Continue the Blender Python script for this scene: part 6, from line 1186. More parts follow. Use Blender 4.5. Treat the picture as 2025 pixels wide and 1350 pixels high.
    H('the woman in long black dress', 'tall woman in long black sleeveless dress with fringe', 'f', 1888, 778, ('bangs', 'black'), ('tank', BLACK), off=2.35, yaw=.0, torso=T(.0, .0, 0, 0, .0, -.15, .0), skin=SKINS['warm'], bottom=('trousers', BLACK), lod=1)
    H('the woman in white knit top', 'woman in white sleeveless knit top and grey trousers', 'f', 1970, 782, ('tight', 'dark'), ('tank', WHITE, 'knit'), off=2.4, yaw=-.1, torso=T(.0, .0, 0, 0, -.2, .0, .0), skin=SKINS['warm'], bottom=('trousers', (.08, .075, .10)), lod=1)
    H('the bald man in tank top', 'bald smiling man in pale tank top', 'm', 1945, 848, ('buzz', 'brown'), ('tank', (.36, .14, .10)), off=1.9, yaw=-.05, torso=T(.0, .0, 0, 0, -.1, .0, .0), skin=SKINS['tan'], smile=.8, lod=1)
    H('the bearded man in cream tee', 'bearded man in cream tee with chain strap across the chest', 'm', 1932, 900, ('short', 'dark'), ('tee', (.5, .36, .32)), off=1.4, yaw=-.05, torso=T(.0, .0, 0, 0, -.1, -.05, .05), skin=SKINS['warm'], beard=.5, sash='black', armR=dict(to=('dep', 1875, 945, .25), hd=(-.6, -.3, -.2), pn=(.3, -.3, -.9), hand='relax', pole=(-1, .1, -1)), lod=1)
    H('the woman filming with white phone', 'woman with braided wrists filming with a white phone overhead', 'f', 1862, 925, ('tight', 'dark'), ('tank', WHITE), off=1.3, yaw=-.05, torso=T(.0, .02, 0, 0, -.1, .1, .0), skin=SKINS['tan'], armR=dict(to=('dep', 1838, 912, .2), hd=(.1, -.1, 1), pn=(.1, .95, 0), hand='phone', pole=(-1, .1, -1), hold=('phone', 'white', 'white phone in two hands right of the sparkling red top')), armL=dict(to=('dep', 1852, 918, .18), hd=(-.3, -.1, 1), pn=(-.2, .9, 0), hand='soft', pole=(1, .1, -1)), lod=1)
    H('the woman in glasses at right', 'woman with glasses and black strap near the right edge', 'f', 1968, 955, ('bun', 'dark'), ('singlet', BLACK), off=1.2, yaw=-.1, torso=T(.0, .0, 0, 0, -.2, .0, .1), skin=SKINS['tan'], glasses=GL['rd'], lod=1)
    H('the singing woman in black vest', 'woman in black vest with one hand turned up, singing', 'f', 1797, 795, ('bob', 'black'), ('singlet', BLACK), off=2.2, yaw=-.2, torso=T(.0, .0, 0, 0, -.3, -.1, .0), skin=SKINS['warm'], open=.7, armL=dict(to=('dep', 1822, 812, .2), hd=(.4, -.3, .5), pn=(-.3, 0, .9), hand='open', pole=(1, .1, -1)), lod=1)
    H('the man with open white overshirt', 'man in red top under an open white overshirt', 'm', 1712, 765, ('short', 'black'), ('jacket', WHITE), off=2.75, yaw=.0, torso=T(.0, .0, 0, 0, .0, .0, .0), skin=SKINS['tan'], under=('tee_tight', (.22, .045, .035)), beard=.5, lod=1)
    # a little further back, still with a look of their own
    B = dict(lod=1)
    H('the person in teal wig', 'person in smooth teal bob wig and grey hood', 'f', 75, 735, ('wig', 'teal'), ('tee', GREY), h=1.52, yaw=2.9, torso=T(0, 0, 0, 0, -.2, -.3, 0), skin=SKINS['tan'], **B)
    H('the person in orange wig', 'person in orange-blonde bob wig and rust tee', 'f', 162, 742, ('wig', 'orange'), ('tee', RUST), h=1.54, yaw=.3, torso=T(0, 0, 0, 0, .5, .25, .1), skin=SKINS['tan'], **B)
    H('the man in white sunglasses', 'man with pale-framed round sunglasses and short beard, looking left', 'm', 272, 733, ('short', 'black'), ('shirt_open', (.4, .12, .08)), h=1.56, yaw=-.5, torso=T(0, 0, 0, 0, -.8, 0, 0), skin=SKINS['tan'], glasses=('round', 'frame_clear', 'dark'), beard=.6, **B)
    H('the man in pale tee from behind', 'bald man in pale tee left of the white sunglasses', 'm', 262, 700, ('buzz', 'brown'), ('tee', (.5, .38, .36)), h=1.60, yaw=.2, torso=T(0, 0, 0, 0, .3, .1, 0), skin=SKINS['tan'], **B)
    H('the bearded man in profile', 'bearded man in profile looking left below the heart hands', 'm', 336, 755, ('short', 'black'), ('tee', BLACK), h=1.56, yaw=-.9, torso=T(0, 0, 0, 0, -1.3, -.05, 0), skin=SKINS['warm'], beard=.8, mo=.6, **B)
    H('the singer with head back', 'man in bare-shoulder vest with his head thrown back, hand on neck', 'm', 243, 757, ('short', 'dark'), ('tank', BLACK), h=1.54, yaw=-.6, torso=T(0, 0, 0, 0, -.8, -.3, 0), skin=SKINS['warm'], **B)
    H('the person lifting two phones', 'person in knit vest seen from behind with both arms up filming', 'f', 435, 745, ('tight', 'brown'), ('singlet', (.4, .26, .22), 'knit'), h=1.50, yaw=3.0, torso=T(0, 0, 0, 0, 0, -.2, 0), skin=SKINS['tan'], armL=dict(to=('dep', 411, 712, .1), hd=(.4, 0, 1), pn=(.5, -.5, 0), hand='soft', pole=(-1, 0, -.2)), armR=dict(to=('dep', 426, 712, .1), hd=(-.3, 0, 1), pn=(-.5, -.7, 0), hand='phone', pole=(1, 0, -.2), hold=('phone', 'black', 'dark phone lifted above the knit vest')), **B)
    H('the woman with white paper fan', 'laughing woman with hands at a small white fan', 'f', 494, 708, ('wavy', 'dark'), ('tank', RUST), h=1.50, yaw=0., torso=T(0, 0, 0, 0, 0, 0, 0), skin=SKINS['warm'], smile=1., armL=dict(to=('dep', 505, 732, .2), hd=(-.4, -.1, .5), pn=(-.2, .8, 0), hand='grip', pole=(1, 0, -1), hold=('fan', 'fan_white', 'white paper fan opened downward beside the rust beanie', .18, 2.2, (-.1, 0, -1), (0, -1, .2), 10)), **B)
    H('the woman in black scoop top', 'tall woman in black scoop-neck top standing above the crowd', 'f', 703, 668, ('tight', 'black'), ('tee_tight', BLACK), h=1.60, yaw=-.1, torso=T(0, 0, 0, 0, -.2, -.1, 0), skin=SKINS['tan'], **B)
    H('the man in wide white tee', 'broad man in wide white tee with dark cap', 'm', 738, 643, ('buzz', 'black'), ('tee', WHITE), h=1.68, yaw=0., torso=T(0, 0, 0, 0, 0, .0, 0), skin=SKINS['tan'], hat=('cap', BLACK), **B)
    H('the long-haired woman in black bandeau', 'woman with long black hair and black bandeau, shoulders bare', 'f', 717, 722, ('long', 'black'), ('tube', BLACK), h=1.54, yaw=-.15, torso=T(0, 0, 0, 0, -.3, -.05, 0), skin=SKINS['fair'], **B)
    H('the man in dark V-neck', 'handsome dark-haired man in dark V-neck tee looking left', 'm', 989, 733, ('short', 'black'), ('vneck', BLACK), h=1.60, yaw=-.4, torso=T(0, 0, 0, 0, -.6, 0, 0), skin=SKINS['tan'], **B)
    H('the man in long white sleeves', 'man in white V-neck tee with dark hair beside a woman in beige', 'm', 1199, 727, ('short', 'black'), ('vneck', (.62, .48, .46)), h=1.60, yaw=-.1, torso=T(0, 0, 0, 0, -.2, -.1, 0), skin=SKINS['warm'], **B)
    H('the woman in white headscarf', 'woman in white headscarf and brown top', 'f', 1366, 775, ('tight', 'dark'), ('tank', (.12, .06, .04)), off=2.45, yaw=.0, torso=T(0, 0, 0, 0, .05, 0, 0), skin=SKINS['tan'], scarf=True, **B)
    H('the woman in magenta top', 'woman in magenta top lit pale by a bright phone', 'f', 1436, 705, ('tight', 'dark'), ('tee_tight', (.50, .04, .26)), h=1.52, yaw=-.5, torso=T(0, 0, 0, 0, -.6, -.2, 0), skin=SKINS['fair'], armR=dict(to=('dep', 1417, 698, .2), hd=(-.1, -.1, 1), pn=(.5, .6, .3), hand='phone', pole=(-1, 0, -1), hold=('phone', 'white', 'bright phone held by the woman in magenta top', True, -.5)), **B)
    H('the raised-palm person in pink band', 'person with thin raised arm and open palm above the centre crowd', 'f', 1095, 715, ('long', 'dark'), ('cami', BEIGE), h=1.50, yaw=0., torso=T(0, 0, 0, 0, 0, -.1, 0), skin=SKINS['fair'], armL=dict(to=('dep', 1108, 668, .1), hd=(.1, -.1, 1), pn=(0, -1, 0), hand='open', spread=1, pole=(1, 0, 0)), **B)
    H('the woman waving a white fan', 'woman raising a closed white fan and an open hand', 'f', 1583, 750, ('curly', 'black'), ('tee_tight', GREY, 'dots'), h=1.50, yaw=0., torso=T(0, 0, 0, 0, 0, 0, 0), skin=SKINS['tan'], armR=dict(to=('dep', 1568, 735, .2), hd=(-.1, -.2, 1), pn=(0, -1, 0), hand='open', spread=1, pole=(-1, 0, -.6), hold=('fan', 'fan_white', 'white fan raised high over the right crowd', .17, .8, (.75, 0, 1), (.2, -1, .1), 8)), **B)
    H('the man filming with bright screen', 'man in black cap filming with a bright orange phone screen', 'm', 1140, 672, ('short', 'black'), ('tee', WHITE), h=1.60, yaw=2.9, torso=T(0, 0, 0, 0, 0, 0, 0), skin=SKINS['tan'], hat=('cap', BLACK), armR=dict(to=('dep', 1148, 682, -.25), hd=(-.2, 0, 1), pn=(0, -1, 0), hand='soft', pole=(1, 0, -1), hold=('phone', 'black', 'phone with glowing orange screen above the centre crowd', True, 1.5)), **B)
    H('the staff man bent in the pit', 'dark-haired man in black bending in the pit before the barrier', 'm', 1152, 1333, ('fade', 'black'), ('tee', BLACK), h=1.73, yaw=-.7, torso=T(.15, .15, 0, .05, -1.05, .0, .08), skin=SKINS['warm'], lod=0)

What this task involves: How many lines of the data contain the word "high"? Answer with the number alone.

Correct answer: 2